At the request of the Animal Legal Defense Fund and other organizations, a federal judge recently struck down an Idaho law that made it a crime to conduct undercover investigations and videotape operations at an agricultural production facility without the owner’s permission.
People working undercover also could have been convicted for not disclosing their connections to animal welfare groups or media outlets when seeking employment at such a facility.
The ruling was the right one.
It’s simply bad policy to tailor the law to protect a favored industry from scrutiny.
The Idaho law is one of a passel of so-called ag-gag laws passed in eight states. They vary, but all are intended to thwart animal welfare advocates working undercover to expose cruel — and usually illegal — practices on factory farms.
Videos released by animal welfare groups have documented patterns of horrific animal abuses that resulted in changes in procedure, criminal charges and the shuttering of slaughterhouses.
The Idaho law was passed in 2014 after an investigator working undercover at a dairy farm secretly taped workers beating, kicking and jumping on cows. The investigator released the video to a group called Mercy for Animals, which gave it to state regulators before releasing it publicly.
Outraged state legislators passed the bill — sponsored by the Idaho Dairymen’s Association — on the grounds the agriculture industry needed protection from animal rights activists.
In fact, that industry, like all businesses, already has remedies under state law if it is damaged by such activities.

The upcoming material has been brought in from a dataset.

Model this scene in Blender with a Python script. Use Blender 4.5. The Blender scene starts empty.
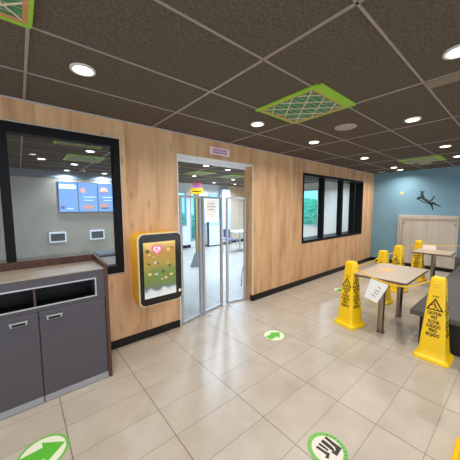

As District Court Chief Judge B. Lynn Winmill noted in his summary judgment, the facility owners could sue investigators for fraud or defamation — or launch a public relations campaign in the same court of public opinion animal welfare groups use.
Farms hardly are the only target of undercover investigations — witness the recent firestorm around Planned Parenthood, for example, or the controversy that toppled the low-income housing activist group ACORN.
One only can imagine the outcry in Idaho if the Legislature did for Planned Parenthood what it did for factory farms.
Agribusiness might consider them terrorists, but undercover investigators have played an important role as whistle-blowers, revealing an array of serious, often shocking abuses of animals in an industry woefully undermonitored by federal regulators, who are spread too thin.
These revelations have an impact not just on animal health but the food supply. Lawmakers shouldn’t seek to protect the perpetrators of bad agricultural practices at the expense of public safety and the humane treatment of farm animals.